--- DATA SEGMENT ---

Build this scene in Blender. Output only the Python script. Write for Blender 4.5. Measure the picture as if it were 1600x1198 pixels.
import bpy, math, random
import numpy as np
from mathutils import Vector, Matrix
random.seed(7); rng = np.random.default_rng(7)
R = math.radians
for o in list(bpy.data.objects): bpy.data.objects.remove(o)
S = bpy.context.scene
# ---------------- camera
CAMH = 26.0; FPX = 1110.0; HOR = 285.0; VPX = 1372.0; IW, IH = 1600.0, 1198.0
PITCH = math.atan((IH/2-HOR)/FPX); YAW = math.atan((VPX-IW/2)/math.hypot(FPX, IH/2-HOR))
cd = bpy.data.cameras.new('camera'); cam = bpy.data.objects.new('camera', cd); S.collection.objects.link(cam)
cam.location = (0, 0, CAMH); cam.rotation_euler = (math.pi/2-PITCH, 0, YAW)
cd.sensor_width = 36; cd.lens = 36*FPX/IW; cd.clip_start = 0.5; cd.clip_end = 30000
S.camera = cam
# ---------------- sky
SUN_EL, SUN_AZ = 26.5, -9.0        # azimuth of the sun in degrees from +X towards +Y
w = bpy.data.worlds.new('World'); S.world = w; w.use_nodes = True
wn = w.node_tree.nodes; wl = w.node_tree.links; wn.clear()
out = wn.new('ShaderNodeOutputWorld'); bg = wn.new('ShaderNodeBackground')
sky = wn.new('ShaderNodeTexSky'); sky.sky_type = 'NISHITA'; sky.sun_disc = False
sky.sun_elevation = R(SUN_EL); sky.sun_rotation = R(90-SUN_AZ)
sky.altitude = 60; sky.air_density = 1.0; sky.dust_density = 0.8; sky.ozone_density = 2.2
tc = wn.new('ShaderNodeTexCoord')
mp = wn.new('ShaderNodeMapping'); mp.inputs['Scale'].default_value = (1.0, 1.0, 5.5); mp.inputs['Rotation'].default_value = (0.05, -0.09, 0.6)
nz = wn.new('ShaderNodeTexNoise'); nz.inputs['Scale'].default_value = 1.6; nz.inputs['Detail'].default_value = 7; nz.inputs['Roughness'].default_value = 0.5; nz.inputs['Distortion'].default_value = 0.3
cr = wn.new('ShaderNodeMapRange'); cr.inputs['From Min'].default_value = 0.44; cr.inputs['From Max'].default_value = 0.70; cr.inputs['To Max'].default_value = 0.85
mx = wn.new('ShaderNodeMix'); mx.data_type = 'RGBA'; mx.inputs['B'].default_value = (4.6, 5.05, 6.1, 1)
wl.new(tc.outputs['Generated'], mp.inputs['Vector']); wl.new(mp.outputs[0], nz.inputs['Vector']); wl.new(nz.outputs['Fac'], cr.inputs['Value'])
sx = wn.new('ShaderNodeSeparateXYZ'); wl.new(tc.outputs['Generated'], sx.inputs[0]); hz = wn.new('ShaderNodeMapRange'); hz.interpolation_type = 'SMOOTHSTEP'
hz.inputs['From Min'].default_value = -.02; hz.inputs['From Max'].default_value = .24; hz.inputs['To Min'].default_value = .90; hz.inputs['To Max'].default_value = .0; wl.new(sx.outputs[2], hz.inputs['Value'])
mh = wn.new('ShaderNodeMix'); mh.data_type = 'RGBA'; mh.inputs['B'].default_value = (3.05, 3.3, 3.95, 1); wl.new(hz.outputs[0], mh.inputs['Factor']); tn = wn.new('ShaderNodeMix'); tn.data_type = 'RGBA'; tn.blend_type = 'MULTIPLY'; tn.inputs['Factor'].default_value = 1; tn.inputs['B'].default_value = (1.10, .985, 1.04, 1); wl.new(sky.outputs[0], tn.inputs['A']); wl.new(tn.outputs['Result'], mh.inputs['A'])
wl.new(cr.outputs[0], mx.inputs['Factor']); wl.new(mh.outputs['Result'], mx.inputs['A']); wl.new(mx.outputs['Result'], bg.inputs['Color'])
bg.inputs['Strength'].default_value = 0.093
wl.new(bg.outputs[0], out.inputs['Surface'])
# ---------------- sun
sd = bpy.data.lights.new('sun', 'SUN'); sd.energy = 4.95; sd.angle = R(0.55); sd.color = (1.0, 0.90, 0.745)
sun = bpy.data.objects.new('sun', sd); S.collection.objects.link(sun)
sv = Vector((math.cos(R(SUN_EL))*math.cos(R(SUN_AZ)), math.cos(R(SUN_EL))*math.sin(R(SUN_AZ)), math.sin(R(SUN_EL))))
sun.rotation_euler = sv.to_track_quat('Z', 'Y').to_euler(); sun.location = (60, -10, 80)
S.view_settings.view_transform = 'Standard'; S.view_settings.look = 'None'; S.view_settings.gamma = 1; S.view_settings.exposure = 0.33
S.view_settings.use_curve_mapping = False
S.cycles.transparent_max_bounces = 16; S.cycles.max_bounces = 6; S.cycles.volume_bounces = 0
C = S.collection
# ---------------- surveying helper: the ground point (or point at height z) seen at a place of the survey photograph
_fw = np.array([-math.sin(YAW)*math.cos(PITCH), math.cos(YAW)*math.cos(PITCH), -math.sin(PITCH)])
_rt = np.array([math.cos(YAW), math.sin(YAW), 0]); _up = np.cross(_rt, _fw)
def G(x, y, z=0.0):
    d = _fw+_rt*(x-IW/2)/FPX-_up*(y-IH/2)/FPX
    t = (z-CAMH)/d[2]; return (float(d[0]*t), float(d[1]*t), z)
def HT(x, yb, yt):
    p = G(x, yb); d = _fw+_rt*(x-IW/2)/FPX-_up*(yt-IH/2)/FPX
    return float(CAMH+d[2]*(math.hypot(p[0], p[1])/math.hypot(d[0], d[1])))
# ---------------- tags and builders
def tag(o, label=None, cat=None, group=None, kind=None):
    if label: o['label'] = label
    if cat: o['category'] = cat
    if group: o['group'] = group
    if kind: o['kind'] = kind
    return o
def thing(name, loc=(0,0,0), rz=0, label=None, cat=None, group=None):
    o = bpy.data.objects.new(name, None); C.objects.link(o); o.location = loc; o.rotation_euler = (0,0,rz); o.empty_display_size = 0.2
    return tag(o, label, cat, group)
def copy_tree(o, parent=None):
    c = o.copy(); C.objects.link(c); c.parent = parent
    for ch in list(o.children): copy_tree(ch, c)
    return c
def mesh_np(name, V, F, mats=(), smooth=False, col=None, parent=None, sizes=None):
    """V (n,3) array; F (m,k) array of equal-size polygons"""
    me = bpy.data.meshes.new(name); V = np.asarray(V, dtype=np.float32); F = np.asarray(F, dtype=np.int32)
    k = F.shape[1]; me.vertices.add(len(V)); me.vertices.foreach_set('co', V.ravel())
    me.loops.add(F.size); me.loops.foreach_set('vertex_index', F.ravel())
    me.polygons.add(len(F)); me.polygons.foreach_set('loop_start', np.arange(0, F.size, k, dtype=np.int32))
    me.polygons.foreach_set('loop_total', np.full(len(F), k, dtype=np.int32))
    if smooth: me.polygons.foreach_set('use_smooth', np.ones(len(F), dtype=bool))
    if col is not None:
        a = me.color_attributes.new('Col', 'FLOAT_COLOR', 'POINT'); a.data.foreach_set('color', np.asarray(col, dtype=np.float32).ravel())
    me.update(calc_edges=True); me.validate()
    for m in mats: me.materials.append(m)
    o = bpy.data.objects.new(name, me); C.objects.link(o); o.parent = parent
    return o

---

Quote every line of the data, word for word.

Build this scene in Blender. Output only the Python script. Write for Blender 4.5. Measure the picture as if it were 1600x1198 pixels.
import bpy, math, random
import numpy as np
from mathutils import Vector, Matrix
random.seed(7); rng = np.random.default_rng(7)
R = math.radians
for o in list(bpy.data.objects): bpy.data.objects.remove(o)
S = bpy.context.scene
# ---------------- camera
CAMH = 26.0; FPX = 1110.0; HOR = 285.0; VPX = 1372.0; IW, IH = 1600.0, 1198.0
PITCH = math.atan((IH/2-HOR)/FPX); YAW = math.atan((VPX-IW/2)/math.hypot(FPX, IH/2-HOR))
cd = bpy.data.cameras.new('camera'); cam = bpy.data.objects.new('camera', cd); S.collection.objects.link(cam)
cam.location = (0, 0, CAMH); cam.rotation_euler = (math.pi/2-PITCH, 0, YAW)
cd.sensor_width = 36; cd.lens = 36*FPX/IW; cd.clip_start = 0.5; cd.clip_end = 30000
S.camera = cam
# ---------------- sky
SUN_EL, SUN_AZ = 26.5, -9.0        # azimuth of the sun in degrees from +X towards +Y
w = bpy.data.worlds.new('World'); S.world = w; w.use_nodes = True
wn = w.node_tree.nodes; wl = w.node_tree.links; wn.clear()
out = wn.new('ShaderNodeOutputWorld'); bg = wn.new('ShaderNodeBackground')
sky = wn.new('ShaderNodeTexSky'); sky.sky_type = 'NISHITA'; sky.sun_disc = False
sky.sun_elevation = R(SUN_EL); sky.sun_rotation = R(90-SUN_AZ)
sky.altitude = 60; sky.air_density = 1.0; sky.dust_density = 0.8; sky.ozone_density = 2.2
tc = wn.new('ShaderNodeTexCoord')
mp = wn.new('ShaderNodeMapping'); mp.inputs['Scale'].default_value = (1.0, 1.0, 5.5); mp.inputs['Rotation'].default_value = (0.05, -0.09, 0.6)
nz = wn.new('ShaderNodeTexNoise'); nz.inputs['Scale'].default_value = 1.6; nz.inputs['Detail'].default_value = 7; nz.inputs['Roughness'].default_value = 0.5; nz.inputs['Distortion'].default_value = 0.3
cr = wn.new('ShaderNodeMapRange'); cr.inputs['From Min'].default_value = 0.44; cr.inputs['From Max'].default_value = 0.70; cr.inputs['To Max'].default_value = 0.85
mx = wn.new('ShaderNodeMix'); mx.data_type = 'RGBA'; mx.inputs['B'].default_value = (4.6, 5.05, 6.1, 1)
wl.new(tc.outputs['Generated'], mp.inputs['Vector']); wl.new(mp.outputs[0], nz.inputs['Vector']); wl.new(nz.outputs['Fac'], cr.inputs['Value'])
sx = wn.new('ShaderNodeSeparateXYZ'); wl.new(tc.outputs['Generated'], sx.inputs[0]); hz = wn.new('ShaderNodeMapRange'); hz.interpolation_type = 'SMOOTHSTEP'
hz.inputs['From Min'].default_value = -.02; hz.inputs['From Max'].default_value = .24; hz.inputs['To Min'].default_value = .90; hz.inputs['To Max'].default_value = .0; wl.new(sx.outputs[2], hz.inputs['Value'])
mh = wn.new('ShaderNodeMix'); mh.data_type = 'RGBA'; mh.inputs['B'].default_value = (3.05, 3.3, 3.95, 1); wl.new(hz.outputs[0], mh.inputs['Factor']); tn = wn.new('ShaderNodeMix'); tn.data_type = 'RGBA'; tn.blend_type = 'MULTIPLY'; tn.inputs['Factor'].default_value = 1; tn.inputs['B'].default_value = (1.10, .985, 1.04, 1); wl.new(sky.outputs[0], tn.inputs['A']); wl.new(tn.outputs['Result'], mh.inputs['A'])
wl.new(cr.outputs[0], mx.inputs['Factor']); wl.new(mh.outputs['Result'], mx.inputs['A']); wl.new(mx.outputs['Result'], bg.inputs['Color'])
bg.inputs['Strength'].default_value = 0.093
wl.new(bg.outputs[0], out.inputs['Surface'])
# ---------------- sun
sd = bpy.data.lights.new('sun', 'SUN'); sd.energy = 4.95; sd.angle = R(0.55); sd.color = (1.0, 0.90, 0.745)
sun = bpy.data.objects.new('sun', sd); S.collection.objects.link(sun)
sv = Vector((math.cos(R(SUN_EL))*math.cos(R(SUN_AZ)), math.cos(R(SUN_EL))*math.sin(R(SUN_AZ)), math.sin(R(SUN_EL))))
sun.rotation_euler = sv.to_track_quat('Z', 'Y').to_euler(); sun.location = (60, -10, 80)
S.view_settings.view_transform = 'Standard'; S.view_settings.look = 'None'; S.view_settings.gamma = 1; S.view_settings.exposure = 0.33
S.view_settings.use_curve_mapping = False
S.cycles.transparent_max_bounces = 16; S.cycles.max_bounces = 6; S.cycles.volume_bounces = 0
C = S.collection
# ---------------- surveying helper: the ground point (or point at height z) seen at a place of the survey photograph
_fw = np.array([-math.sin(YAW)*math.cos(PITCH), math.cos(YAW)*math.cos(PITCH), -math.sin(PITCH)])
_rt = np.array([math.cos(YAW), math.sin(YAW), 0]); _up = np.cross(_rt, _fw)
def G(x, y, z=0.0):
    d = _fw+_rt*(x-IW/2)/FPX-_up*(y-IH/2)/FPX
    t = (z-CAMH)/d[2]; return (float(d[0]*t), float(d[1]*t), z)
def HT(x, yb, yt):
    p = G(x, yb); d = _fw+_rt*(x-IW/2)/FPX-_up*(yt-IH/2)/FPX
    return float(CAMH+d[2]*(math.hypot(p[0], p[1])/math.hypot(d[0], d[1])))
# ---------------- tags and builders
def tag(o, label=None, cat=None, group=None, kind=None):
    if label: o['label'] = label
    if cat: o['category'] = cat
    if group: o['group'] = group
    if kind: o['kind'] = kind
    return o
def thing(name, loc=(0,0,0), rz=0, label=None, cat=None, group=None):
    o = bpy.data.objects.new(name, None); C.objects.link(o); o.location = loc; o.rotation_euler = (0,0,rz); o.empty_display_size = 0.2
    return tag(o, label, cat, group)
def copy_tree(o, parent=None):
    c = o.copy(); C.objects.link(c); c.parent = parent
    for ch in list(o.children): copy_tree(ch, c)
    return c
def mesh_np(name, V, F, mats=(), smooth=False, col=None, parent=None, sizes=None):
    """V (n,3) array; F (m,k) array of equal-size polygons"""
    me = bpy.data.meshes.new(name); V = np.asarray(V, dtype=np.float32); F = np.asarray(F, dtype=np.int32)
    k = F.shape[1]; me.vertices.add(len(V)); me.vertices.foreach_set('co', V.ravel())
    me.loops.add(F.size); me.loops.foreach_set('vertex_index', F.ravel())
    me.polygons.add(len(F)); me.polygons.foreach_set('loop_start', np.arange(0, F.size, k, dtype=np.int32))
    me.polygons.foreach_set('loop_total', np.full(len(F), k, dtype=np.int32))
    if smooth: me.polygons.foreach_set('use_smooth', np.ones(len(F), dtype=bool))
    if col is not None:
        a = me.color_attributes.new('Col', 'FLOAT_COLOR', 'POINT'); a.data.foreach_set('color', np.asarray(col, dtype=np.float32).ravel())
    me.update(calc_edges=True); me.validate()
    for m in mats: me.materials.append(m)
    o = bpy.data.objects.new(name, me); C.objects.link(o); o.parent = parent
    return o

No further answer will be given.